Abstract Description: The Circular Economy (CE) is a model that promotes in the transition toward sustainability, yet several factors can influence CE uptake. Internal and external company pressures can motivate or demotivate a company to improve their CE efforts, and there is a lack of understanding of how these pressures, and the adoption of CE practices can be measured.
To measure CE adoption within firms the study used a CE model aligned with sustainability. The CE model included actions that contained a focus on waste, by-products, and other output activities. Secondly, methods incorporated a social-science theory, evaluating self-determination. The theory defined the levels of motivation and regulation that promote self-determination.

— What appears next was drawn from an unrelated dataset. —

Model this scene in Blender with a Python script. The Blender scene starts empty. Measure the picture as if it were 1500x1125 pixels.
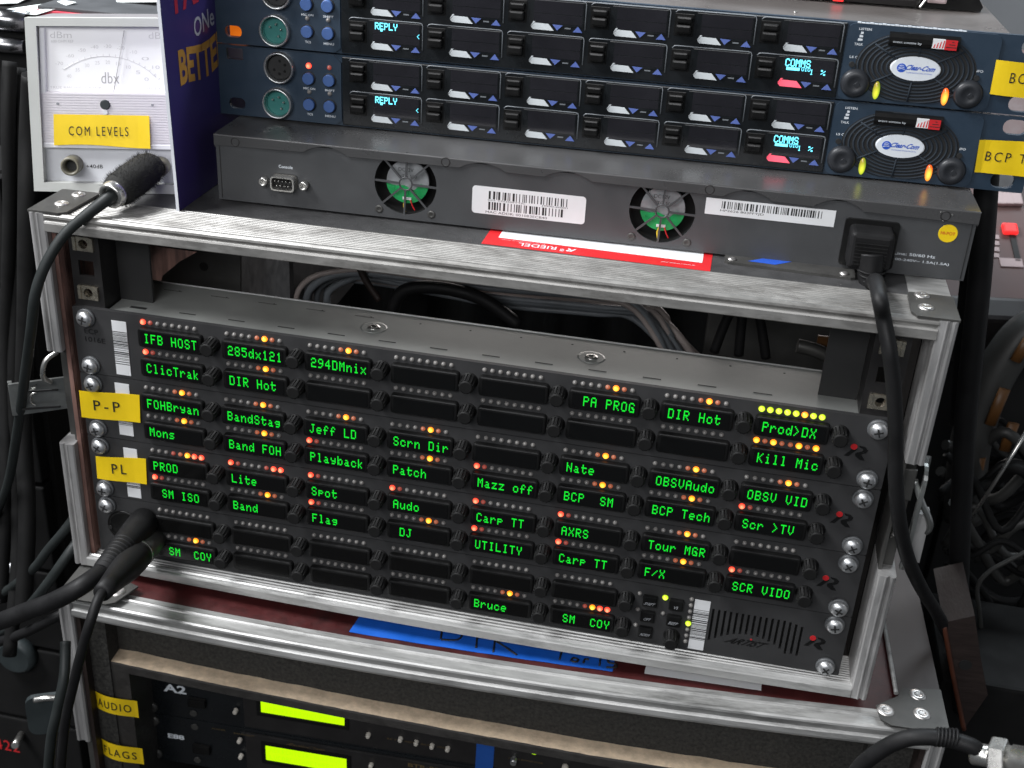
import bpy, bmesh, math, random
from mathutils import Vector, Matrix, noise
random.seed(7)
S = 0.001                                   # the numbers below are millimetres
SC = bpy.context.scene
COL = SC.collection
# ------------------------------------------------------------------ camera
CP = Vector((132.285, -608.592, 308.388))
CR = Vector((0.97911212, 0.19544575, 0.05603947))
CD = Vector((0.13883274, -0.44130315, -0.88655344))
CF = Vector((-0.14854271, 0.87581533, -0.45921953))
FPX = 1782.12
cam = bpy.data.cameras.new('camera')
cam.lens = 36.0 * FPX / 1500.0
cam.sensor_width = 36.0
cam.clip_start = 0.02
cam.clip_end = 60
co = bpy.data.objects.new('camera', cam)
COL.objects.link(co)
mw = Matrix((CR, -CD, -CF)).transposed().to_4x4()
mw.translation = CP * S
co.matrix_world = mw
SC.camera = co
cam.dof.use_dof = True
cam.dof.focus_distance = 0.70
cam.dof.aperture_fstop = 14.0
# ------------------------------------------------------------------ world, lamps, exposure
SC.view_settings.view_transform = 'Standard'
SC.view_settings.look = 'None'
SC.view_settings.exposure = 0.0
W = bpy.data.worlds.new('World'); SC.world = W; W.use_nodes = True
W.node_tree.nodes['Background'].inputs[0].default_value = (0.80, 0.90, 1.0, 1)
W.node_tree.nodes['Background'].inputs[1].default_value = 0.085
def lamp(name, loc, target, sx, sy, power, col):
    l = bpy.data.lights.new(name, 'AREA'); l.shape = 'RECTANGLE'
    l.size, l.size_y, l.energy, l.color = sx, sy, power, col
    o = bpy.data.objects.new(name, l); COL.objects.link(o)
    o.location = Vector(loc)
    o.rotation_euler = (Vector(target) - Vector(loc)).to_track_quat('-Z', 'Y').to_euler()
    return o
lamp('ceiling_lamp', (-1.00, -0.25, 1.25), (-0.10, 0.0, 0.0), 0.9, 0.5, 58, (0.97, 0.98, 1.0))
lamp('ceiling_lamp', (0.35, 1.15, 1.60), (0.05, 0.0, 0.0), 1.5, 0.35, 30, (0.84, 0.93, 1.0))
lamp('added_rear_fill', (0.05, 1.20, 0.12), (0.0, 0.1, -0.02), 0.9, 0.2, 6, (1.0, 0.93, 0.90))  # unseen fill added behind the case to rim-light the cables in the gap
lamp('front_lamp', (-0.25, -1.45, 0.85), (0.0, 0.0, -0.1), 1.2, 0.6, 17, (0.98, 0.98, 1.0))

def at(px, py, x=None, y=None, z=None):
    d = CR * (px - 750) / FPX + CD * (py - 562.5) / FPX + CF
    if y is not None: t = (y - CP.y) / d.y
    elif z is not None: t = (z - CP.z) / d.z
    else: t = (x - CP.x) / d.x
    return CP + d * t
class Frame:
    def __init__(s, O, ex, ey, ez):
        s.O, s.ex, s.ey, s.ez = Vector(O), Vector(ex), Vector(ey), Vector(ez)
    def m(s):
        m = Matrix((s.ex, s.ey, s.ez)).transposed().to_4x4(); m.translation = s.O * S; return m
    def w(s, x, y, z): return s.O + s.ex * x + s.ey * y + s.ez * z
    def at(s, px, py, y=0.0, z=None):
        d = CR * (px - 750) / FPX + CD * (py - 562.5) / FPX + CF
        c = CP - s.O
        n = s.ey if z is None else s.ez
        v = y if z is None else z
        t = (v - c.dot(n)) / d.dot(n)
        p = c + d * t
        return Vector((p.dot(s.ex), p.dot(s.ey), p.dot(s.ez)))
FW = Frame((0, 0, 0), (1, 0, 0), (0, 1, 0), (0, 0, 1))
# ------------------------------------------------------------------ materials
def nd(nt, t, **kw):
    n = nt.nodes.new(t)
    for k, v in kw.items():
        if k.startswith('i_'): n.inputs[k[2:]].default_value = v
        else: setattr(n, k, v)
    return n
def mat(name, col, rough=.5, metal=0., var=.18, vs=35., bump=0., bs=900., emit=None, es=0., stretch=None,
        dirt=None, dlo=.5, dhi=.7, dscale=None, coat=0., trans=0., rvar=.12, spec=.5):
    m = bpy.data.materials.new(name); m.use_nodes = True
    nt = m.node_tree; L = nt.links.new
    b = nt.nodes['Principled BSDF']
    b.inputs['Metallic'].default_value = metal
    b.inputs['Roughness'].default_value = rough
    b.inputs['Coat Weight'].default_value = coat
    b.inputs['Coat Roughness'].default_value = .08
    b.inputs['Specular IOR Level'].default_value = spec
    if trans: b.inputs['Transmission Weight'].default_value = trans
    tc = nd(nt, 'ShaderNodeTexCoord'); src = tc.outputs['Object']
    if stretch:
        mp = nd(nt, 'ShaderNodeMapping'); mp.inputs['Scale'].default_value = stretch
        L(src, mp.inputs['Vector']); srcs = mp.outputs[0]
    else: srcs = src
    n1 = nd(nt, 'ShaderNodeTexNoise'); n1.inputs['Scale'].default_value = vs
    n1.inputs['Detail'].default_value = 6; n1.inputs['Roughness'].default_value = .65
    L(srcs, n1.inputs['Vector'])
    mr = nd(nt, 'ShaderNodeMapRange'); mr.inputs[1].default_value = .3; mr.inputs[2].default_value = .7
    mr.inputs[3].default_value = 1 - var; mr.inputs[4].default_value = 1 + var
    L(n1.outputs[0], mr.inputs[0])
    mx = nd(nt, 'ShaderNodeMix', data_type='RGBA', blend_type='MULTIPLY'); mx.inputs[0].default_value = 1
    mx.inputs[6].default_value = (*col, 1); L(mr.outputs[0], mx.inputs[7])
    out = mx.outputs[2]
    if dirt:
        n2 = nd(nt, 'ShaderNodeTexNoise'); n2.inputs['Scale'].default_value = dscale or vs * .6
        n2.inputs['Detail'].default_value = 8; n2.inputs['Roughness'].default_value = .7
        L(srcs, n2.inputs['Vector'])
        r2 = nd(nt, 'ShaderNodeMapRange'); r2.inputs[1].default_value = dlo; r2.inputs[2].default_value = dhi
        L(n2.outputs[0], r2.inputs[0])
        m2 = nd(nt, 'ShaderNodeMix', data_type='RGBA'); L(r2.outputs[0], m2.inputs[0]); L(out, m2.inputs[6])
        m2.inputs[7].default_value = (*dirt, 1); out = m2.outputs[2]
    L(out, b.inputs['Base Color'])
    r3 = nd(nt, 'ShaderNodeMapRange'); r3.inputs[1].default_value = .3; r3.inputs[2].default_value = .7
    r3.inputs[3].default_value = max(.02, rough - rvar); r3.inputs[4].default_value = min(1, rough + rvar)
    L(n1.outputs[0], r3.inputs[0]); L(r3.outputs[0], b.inputs['Roughness'])
    if bump:
        n4 = nd(nt, 'ShaderNodeTexNoise'); n4.inputs['Scale'].default_value = bs; n4.inputs['Detail'].default_value = 3
        L(srcs if stretch else src, n4.inputs['Vector'])
        bp = nd(nt, 'ShaderNodeBump'); bp.inputs['Strength'].default_value = bump; bp.inputs['Distance'].default_value = .0006
        L(n4.outputs[0], bp.inputs['Height']); L(bp.outputs[0], b.inputs['Normal'])
    if emit:
        b.inputs['Emission Color'].default_value = (*emit, 1); b.inputs['Emission Strength'].default_value = es
    return m
def led_mat(name, core, rim, k, r=1.25, sx=1., oz=0.):
    """a lit lamp: hot die in the middle, its colour towards the rim (object space, mm radius r)"""
    m = mat(name, (.25, .06, .03), .25)
    nt = m.node_tree; b = nt.nodes['Principled BSDF']; L = nt.links.new
    tc = nd(nt, 'ShaderNodeTexCoord'); le = nd(nt, 'ShaderNodeVectorMath', operation='LENGTH')
    mp = nd(nt, 'ShaderNodeMapping'); mp.inputs['Scale'].default_value = (sx, 0, 1); mp.inputs['Location'].default_value = (0, 0, oz * S)
    L(tc.outputs['Object'], mp.inputs[0]); L(mp.outputs[0], le.inputs[0])
    mr = nd(nt, 'ShaderNodeMapRange'); mr.inputs[1].default_value = r * S * .25; mr.inputs[2].default_value = r * S
    L(le.outputs['Value'], mr.inputs[0])
    mx = nd(nt, 'ShaderNodeMix', data_type='RGBA'); L(mr.outputs[0], mx.inputs[0])
    mx.inputs[6].default_value = (*core, 1); mx.inputs[7].default_value = (*rim, 1)
    L(mx.outputs[2], b.inputs['Emission Color']); b.inputs['Emission Strength'].default_value = k
    return m
M = {}
M['face'] = mat('faceplate_black', (.033, .033, .034), .52, var=.12, bump=.12, bs=1500)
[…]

A well-established method, the Motivation Toward the Environment Scale (MTES) has been widely used to measure self-determination toward the environment. However, this research adapted the MTES for measuring self-determination of leaders within a company, where twelve statements were asked to company leaders, with each statement referring to a level of self-determination.
The results included data from sixty-nine manufacturers where descriptive statistics were used to investigate firm’s adoption of the CE. The results found that some CE practices were universally adopted compared to others, such as education and design that were rarely adopted but vital to full CE adoption. A key finding was the significance of leadership’s self-determination on positively influencing the uptake of the CE. The results discovered that when company leaders were unmotivated, they were significantly less inclined to adopt the CE, and would regularly only adopt “low-hanging fruits”, whilst those that were motivated, and thus, self-determined, were more likely to adopt CE actions ranging across several CE principles. The study provided a preeminent first glance into this manufacturing community and trialed a novel technique for measuring the adoption of sustainability using the CE.
Overall, this research paves the way for a novel technique that can be used to help practically investigate how CE practices are adopted. Furthermore, the study opens new research avenues that can be utilized globally to measure not just CE uptake, but also to better understand how leadership motivation influences sustainability progress. The study was developed to enable future data analysis to use similar methods to investigate CE uptake across other geographic areas and industries. As sustainability requirements expand over the United States, these CE studies allow for key comparisons, which can help to inform practical CE adoption to achieve sustainability.